Waiting Periods for Vacation Reaffirmed – A Win for Employers

by Sep 28, 2017Fall 2017 Newsletters

By Susan Breslauer, SPHR-CA, SHRM-SCP

Vacation and paid time off (PTO) are optional benefits, not required by law in California.  However, if vacation/PTO is provided to employees, it is considered a deferred wage.  (PTO is usually a combination of vacation and sick leave. For this article we speak to vacation, but PTO is also covered.)  This means that once vacation is earned, it cannot be taken away.  Overall, there are not many rules regarding vacation.  Labor Code 227.3 covers the “no forfeiture” requirement;  there have been a few court rulings and Department of Labor Standards Enforcement (DLSE) Opinion Letters on various vacation provisions.  Otherwise it is up to employers to define how their vacation practices work.  Some of the vacation rules CA employers must follow include: 

  • Employers may not have a “use it or lose it” policy, but vacation earnings can be limited by imposing a maximum “cap”. 
  • Employers can impose a waiting period before vacation is earned. 
  • Employees must be compensated for paid vacations, and to be paid a lump sum upon termination if they have accrued, unused vacation.

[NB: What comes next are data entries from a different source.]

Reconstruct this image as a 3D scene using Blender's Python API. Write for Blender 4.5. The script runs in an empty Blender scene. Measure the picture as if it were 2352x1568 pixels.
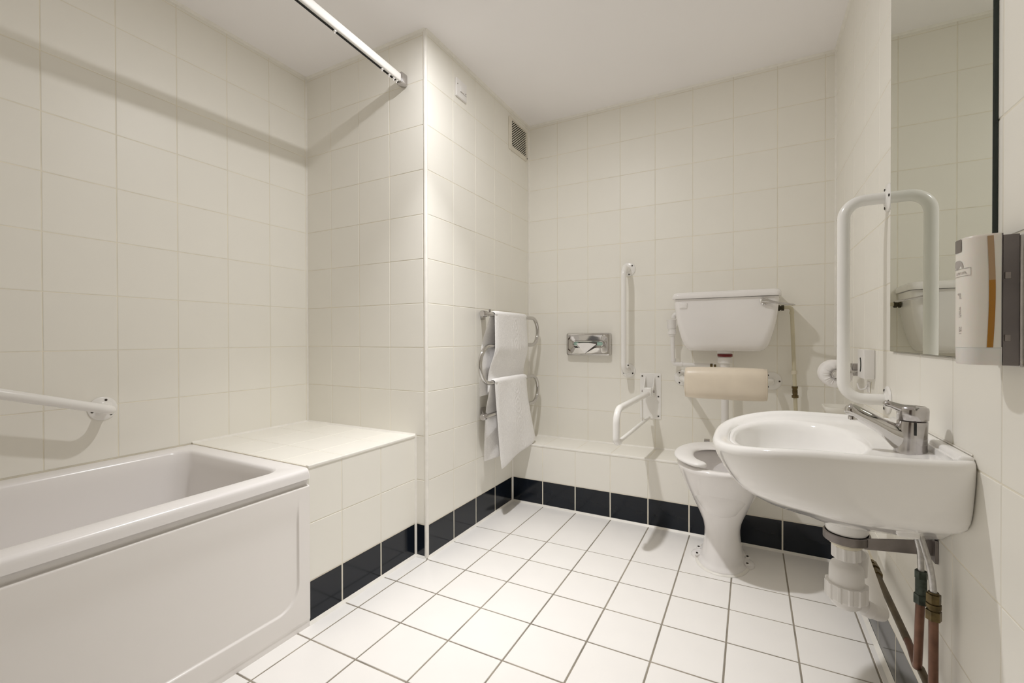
import bpy, bmesh, math, random
from mathutils import Vector, Matrix
random.seed(7)
S = bpy.context.scene
COL = S.collection
PI = math.pi

# ------------------------------------------------------------------ camera
cam_d = bpy.data.cameras.new('camera'); cam = bpy.data.objects.new('camera', cam_d); COL.objects.link(cam)
CF = Vector((-0.47210271, 0.8815185, -0.00664581)); CR = Vector((0.88154258, 0.47209994, -0.00207779)); CU = Vector((-0.00130588, 0.00683949, 0.99997576))
cam.matrix_world = Matrix(((CR.x, CU.x, -CF.x, 0), (CR.y, CU.y, -CF.y, 0), (CR.z, CU.z, -CF.z, 0.9887), (0, 0, 0, 1)))
cam_d.sensor_fit = 'HORIZONTAL'; cam_d.sensor_width = 36; cam_d.lens = 36*1024.454/2352
cam_d.clip_start = 0.02; cam_d.clip_end = 50
S.camera = cam
# ------------------------------------------------------------------ world + lamp + exposure
w = bpy.data.worlds.new('world'); S.world = w; w.use_nodes = True
w.node_tree.nodes['Background'].inputs[0].default_value = (.02, .02, .02, 1)
LX, LY, LZ = -0.83, 1.30, 2.350
la = bpy.data.lights.new('lamp_light', 'AREA'); la.shape = 'DISK'; la.size = 0.065; la.energy = 10.2; la.color = (1, .985, .985)
lo = bpy.data.objects.new('lamp_light', la); COL.objects.link(lo); lo.location = (LX, LY, LZ-.006)
lb_ = bpy.data.lights.new('lamp_down_boost', 'AREA'); lb_.shape = 'DISK'; lb_.size = 0.065; lb_.energy = 6.0; lb_.color = (1, .985, .985); lb_.spread = math.radians(84)
lo2 = bpy.data.objects.new('lamp_down_boost', lb_); COL.objects.link(lo2); lo2.location = (LX, LY, LZ-.007)   # second narrow light at the same lamp, added to brighten the floor
S.view_settings.view_transform = 'Standard'; S.view_settings.look = 'None'
S.cycles.max_bounces = 16; S.cycles.diffuse_bounces = 12; S.cycles.glossy_bounces = 8
S.view_settings.exposure = 0.03; S.view_settings.gamma = 1; S.view_settings.use_curve_mapping = False

# ------------------------------------------------------------------ measures of the room
XL, XC, XR = -2.0817, -1.2827, 0.3612       # left wall, boxed column face, right wall
YA, YF, YB = 1.5812, 2.3975, 2.6324         # alcove end wall, boxed ledge front, back wall
Y0 = -0.72                                  # wall behind the camera
ZC, ZB, T = 2.3714, 0.149, 0.2              # ceiling, top of dark skirting row, tile pitch
XP = -1.347                                 # tiled ledge front beside the bath

# ------------------------------------------------------------------ materials
def mat(name, col, rough=.5, metal=0, var=.03, scale=8, bump=0, bscale=60, spec=.5, coat=0, trans=0, sss=0, rvar=0):
    m = bpy.data.materials.new(name); m.use_nodes = True
    nt = m.node_tree; N = nt.nodes; b = N['Principled BSDF']
    tc = N.new('ShaderNodeTexCoord'); no = N.new('ShaderNodeTexNoise'); no.inputs['Scale'].default_value = scale; no.inputs['Detail'].default_value = 3
    nt.links.new(tc.outputs['Object'], no.inputs['Vector'])
    cr = N.new('ShaderNodeValToRGB')
    cr.color_ramp.elements[0].position = .3; cr.color_ramp.elements[1].position = .7
    cr.color_ramp.elements[0].color = tuple(max(0, c*(1-var)) for c in col)+(1,)
    cr.color_ramp.elements[1].color = tuple(min(1, c*(1+var)) for c in col)+(1,)
    nt.links.new(no.outputs['Fac'], cr.inputs['Fac']); nt.links.new(cr.outputs['Color'], b.inputs['Base Color'])
    b.inputs['Roughness'].default_value = rough; b.inputs['Metallic'].default_value = metal
    b.inputs['Specular IOR Level'].default_value = spec
    if coat: b.inputs['Coat Weight'].default_value = coat; b.inputs['Coat Roughness'].default_value = .05
    if trans: b.inputs['Transmission Weight'].default_value = trans
    if sss: b.inputs['Subsurface Weight'].default_value = sss; b.inputs['Subsurface Scale'].default_value = .01
    if rvar:
        mr = N.new('ShaderNodeMapRange'); mr.inputs['To Min'].default_value = max(0, rough-rvar); mr.inputs['To Max'].default_value = rough+rvar
        nt.links.new(no.outputs['Fac'], mr.inputs['Value']); nt.links.new(mr.outputs['Result'], b.inputs['Roughness'])
    if bump:
        n2 = N.new('ShaderNodeTexNoise'); n2.inputs['Scale'].default_value = bscale; n2.inputs['Detail'].default_value = 2
        nt.links.new(tc.outputs['Object'], n2.inputs['Vector'])
        bp = N.new('ShaderNodeBump'); bp.inputs['Strength'].default_value = bump; bp.inputs['Distance'].default_value = .002
        nt.links.new(n2.outputs['Fac'], bp.inputs['Height']); nt.links.new(bp.outputs['Normal'], b.inputs['Normal'])
    return m
M = {}
M['tile'] = mat('cream_glazed_tile', (.86, .842, .784), .40, var=.012, scale=3, bump=.10, bscale=22, spec=.30)
M['tile_floor'] = mat('white_floor_tile', (.91, .895, .875), .32, var=.015, scale=5, bump=.06, bscale=40, spec=.4, rvar=.06)
M['tile_dark'] = mat('navy_glazed_tile', (.006, .009, .015), .12, var=.15, scale=6, bump=.04, bscale=20, spec=.35)
M['grout'] = mat('cream_grout', (.81, .77, .665), .8, var=.08, scale=9, spec=.2)
M['grout_floor'] = mat('grey_floor_grout', (.30, .27, .225), .85, var=.3, scale=7, spec=.2)
M['bead'] = mat('white_sealant', (.86, .84, .79), .4, var=.04, scale=30)
M['ceiling'] = mat('matt_ceiling_paint', (.93, .915, .925), .85, var=.01, scale=2, bump=.05, bscale=120, spec=.2)
M['acrylic'] = mat('white_bath_acrylic', (.86, .84, .835), .24, var=.008, scale=2, spec=.5)
M['panel'] = mat('bath_panel_plastic', (.85, .825, .805), .22, var=.01, scale=2, spec=.5)
M['china'] = mat('white_vitreous_china', (.89, .88, .865), .09, var=.008, scale=4, spec=.55)
M['china_grey'] = mat('pale_china', (.85, .83, .82), .12, var=.008, scale=4, spec=.5)
M['chrome'] = mat('polished_chrome', (.60, .585, .57), .045, 1, var=.02, scale=20)
M['chrome_soft'] = mat('limescaled_chrome', (.52, .50, .495), .17, 1, var=.10, scale=45, rvar=.08)
M['steel'] = mat('dull_steel', (.27, .245, .235), .42, 1, var=.12, scale=25)
M['steel_dark'] = mat('dark_brushed_steel', (.17, .155, .155), .32, 1, var=.2, scale=10)
M['white_paint'] = mat('white_enamel_tube', (.88, .87, .85), .22, var=.01, scale=6, spec=.5)
M['plastic'] = mat('white_plastic', (.82, .805, .79), .35, var=.02, scale=12)
M['plastic_cream'] = mat('aged_cream_plastic', (.72, .67, .54), .4, var=.06, scale=14)
M['pipe_cream'] = mat('cream_painted_pipe', (.60, .555, .41), .45, var=.08, scale=12)
M['vinyl'] = mat('cream_vinyl', (.76, .675, .555), .36, var=.05, scale=9, bump=.08, bscale=90)
M['red'] = mat('dark_red_plastic', (.16, .006, .008), .4, var=.1)
M['screw'] = mat('dark_screw_metal', (.05, .042, .035), .4, .8, var=.2)
M['black'] = mat('black_void', (.008, .008, .007), .6, var=.1)
M['vent_paint'] = mat('beige_vent_metal', (.74, .70, .61), .4, var=.05)
M['copper'] = mat('tarnished_copper', (.17, .088, .058), .42, .65, var=.3, scale=30, rvar=.1)
M['copper_paint'] = mat('dark_tarnished_pipe', (.115, .09, .055), .5, .3, var=.25, scale=25)
M['brass'] = mat('tarnished_brass', (.13, .095, .04), .4, .7, var=.4, scale=60)
M['brass_green'] = mat('verdigris_brass', (.06, .075, .06), .5, .5, var=.5, scale=70)
M['brass_dark'] = mat('blackened_brass', (.05, .042, .02), .45, .5, var=.3, scale=60)
M['hose'] = mat('silver_hose', (.55, .54, .53), .28, 1, var=.12, scale=150, bump=.3, bscale=700)
M['mirror_face'] = mat('mirror_silver', (.74, .76, .69), .0, 1, var=0)
M['mirror_edge'] = mat('dark_green_glass_edge', (.006, .016, .012), .08, var=.1)
M['terry'] = mat('white_terry_cotton', (.92, .91, .905), .95, var=.04, scale=160, bump=1.0, bscale=420, spec=.1)
M['tissue'] = mat('white_tissue_paper', (.86, .84, .83), .9, var=.03, spec=.1)
M['cardboard_green'] = mat('pale_green_card', (.36, .52, .45), .6, var=.05)
M['cartridge'] = mat('translucent_white_plastic', (.80, .765, .71), .32, var=.02, scale=12, sss=.15)
M['cartridge_clear'] = mat('milky_plastic_base', (.74, .725, .70), .25, var=.02, scale=12, sss=.2)
M['amber'] = mat('amber_liquid_soap', (.37, .16, .005), .18, var=.04)
M['amber_pale'] = mat('empty_amber_window', (.42, .28, .16), .2, var=.04)
M['grey_print'] = mat('pale_grey_print', (.42, .39, .37), .6, var=.05)
M['door_wood'] = mat('dark_stained_door', (.10, .065, .045), .35, var=.3, scale=3)
M['chalk'] = mat('limescale_streak', (.90, .89, .87), .25, var=.04)
em = bpy.data.materials.new('lamp_diffuser'); em.use_nodes = True
em.node_tree.nodes['Principled BSDF'].inputs['Base Color'].default_value = (.9, .9, .88, 1)
em.node_tree.nodes['Principled BSDF'].inputs['Emission Color'].default_value = (1, .93, .82, 1)
em.node_tree.nodes['Principled BSDF'].inputs['Emission Strength'].default_value = 2
M['lamp'] = em

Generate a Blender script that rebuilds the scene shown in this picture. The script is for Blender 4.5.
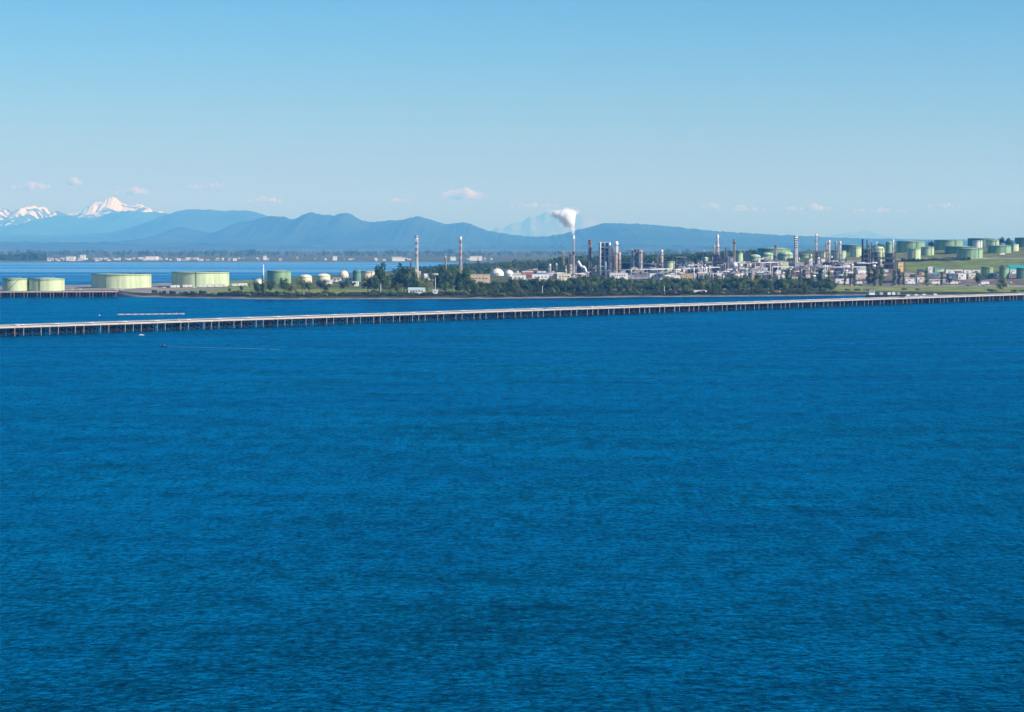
import bpy, math, random
from mathutils import Vector, noise as mnoise

R = math.radians
scene = bpy.context.scene
col = scene.collection
for o in list(bpy.data.objects):
    bpy.data.objects.remove(o)

# ------------------------------------------------------------------ camera
W, H, F = 1024, 712, 2400.0          # picture size and focal length in pixels
CAMZ = 62.0
PITCH = math.atan(112.0 / F)         # horizon at row 244
cd = bpy.data.cameras.new('camera')
cam = bpy.data.objects.new('camera', cd)
col.objects.link(cam)
cam.location = (0, 0, CAMZ)
cam.rotation_euler = (R(90) - PITCH, 0, 0)
cd.sensor_width = 36.0
cd.lens = 36.0 * F / W
cd.clip_start = 1.0
cd.clip_end = 300000.0
scene.camera = cam

# ------------------------------------------------------------------ sky, sun, exposure
SUN_EL, SUN_AZ = 31.0, 121.0         # azimuth clockwise from the view direction
world = bpy.data.worlds.new('World')
scene.world = world
world.use_nodes = True
wn = world.node_tree.nodes
wl = world.node_tree.links
sky = wn.new('ShaderNodeTexSky')
sky.sky_type = 'NISHITA'
sky.sun_disc = False
sky.sun_elevation = R(SUN_EL)
sky.sun_rotation = R(SUN_AZ)
sky.altitude = 60
sky.air_density = 0.85
sky.dust_density = 0.9
sky.ozone_density = 5.0
grade = wn.new('ShaderNodeHueSaturation')
grade.inputs['Saturation'].default_value = 1.35
wl.new(sky.outputs[0], grade.inputs['Color'])
wl.new(grade.outputs[0], wn['Background'].inputs[0])
wn['Background'].inputs[1].default_value = 0.08

sd = bpy.data.lights.new('sun', 'SUN')
sd.energy = 3.6
sd.angle = R(0.5)
sd.color = (1.0, 0.95, 0.92)
sun = bpy.data.objects.new('sun', sd)
col.objects.link(sun)
d = Vector((math.sin(R(SUN_AZ)) * math.cos(R(SUN_EL)), math.cos(R(SUN_AZ)) * math.cos(R(SUN_EL)), math.sin(R(SUN_EL))))
sun.rotation_euler = d.to_track_quat('Z', 'Y').to_euler()
sun.location = (0, -50, 400)

vs = scene.view_settings
vs.view_transform = 'Standard'
vs.look = 'None'
vs.gamma = 1.0
vs.use_curve_mapping = False
vs.exposure = 0.7
scene.cycles.use_denoising = True
scene.cycles.max_bounces = 24
scene.cycles.volume_bounces = 24
scene.cycles.diffuse_bounces = 2
scene.cycles.glossy_bounces = 2
scene.cycles.transparent_max_bounces = 8
scene.cycles.caustics_reflective = False
scene.cycles.caustics_refractive = False

rng = random.Random(7)

# ------------------------------------------------------------------ geometry of the view
SP, CP = math.sin(PITCH), math.cos(PITCH)
def ray(px, py):
    a = (px - W / 2) / F
    b = (py - H / 2) / F
    return a, CP - b * SP, -SP - b * CP
def X(px, Y):
    return ray(px, 270)[0] / ray(px, 270)[1] * Y
def Z(py, Y):
    r = ray(512, py)
    return CAMZ + r[2] / r[1] * Y
def PX(x, y):
    return 512 + x / y * F * ray(512, 270)[1]
def ROW(Y, z):
    t = (CAMZ - z) / Y
    ang = math.atan(t) - PITCH
    return H / 2 + F * math.tan(ang)
def sea(py):                         # distance at which the water shows at that row
    r = ray(512, py)
    return -CAMZ * r[1] / r[2]
def lerp_tab(tab, x):
    if x <= tab[0][0]:
        return tab[0][1]
    for (a, va), (b, vb) in zip(tab, tab[1:]):
        if x <= b:
            return va + (vb - va) * (x - a) / (b - a)
    return tab[-1][1]
def sstep(a, b, x):
    t = min(1, max(0, (x - a) / (b - a)))
    return t * t * (3 - 2 * t)
def N(x, y, z=0.0):
    return mnoise.noise(Vector((x, y, z)))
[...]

Employers have received a win in a recent case regarding the waiting period for vacation in Minnick v. Automotive Creations, Inc. No. D070555 (Cal. Ct. App. 4th Jul. 28, 2017).  The plaintiff left the company after six months of employment.  He was not paid any vacation because the employer had a one year waiting period before vacation was earned.  The court deemed the employer’s policy was written unambiguously and lawfully. Here’s the key language:

All employees earn [one] week of vacation after completion of one year [of] service and a maximum of two weeks’ vacation after two years of service. This means that after you have completed your first anniversary with the company, you are entitled to take one week of paid vacation, and after the completion of two years’ service, you will accrue two weeks [of] paid vacation per year. This does not mean that you earn or accrue 1/12th of one week’s vacation . . . each month during your first year. You must complete one year of service with the company to be entitled to one week [of] vacation.

The employee challenged the employer’s vacation policy arguing that the policy unlawfully contracted around the rule against forfeiture of vacation wages and the employer’s policy did not clearly provide for a waiting period.  The trial court entered into judgement in favor of the employer, and the plaintiff appealed.


The Court of Appeal then affirmed the trial court’s ruling and ruled that an employer may lawfully decide not to provide vacation at all, and it can provide vacation after a specified waiting period.  Once an employee becomes eligible to earn vacation benefits, he/she is entitled to payment for unused vacation upon separation and cannot forfeit this entitlement.  (CA Labor Code 227.3)


The key take aways from this case are: 1) the vacation policy must state the waiting period before vacation accrual can begin; it should be clear that vacation does not accrue at all until the waiting period has been completed, and 2) vacation may not be forfeited after it has been accrued.  Although this is not new, it provides a definitive statement that the employer may define how and when vacation is earned.  Minnick v. Automotive Creations, Inc. is the first case to validate a one-year waiting period.

This case is a good reminder that detailed, written vacation policies are important.  We continue to recommend that Paid Time Off policies are separate and distinct from CA Paid Sick Leave (PSL), since PTO is a deferred wage and PSL is not.  Also, it is recommended that the waiting period is stated in the policy, the offer letter, and explained to employees during new hire orientation.  Silvers HR has a legally-reviewed vacation/PTO policy available for its retained clients.

You didn’t ask, but….  Just because an employer can require a lengthy waiting period before vacation is earned does not mean it is a competitive practice.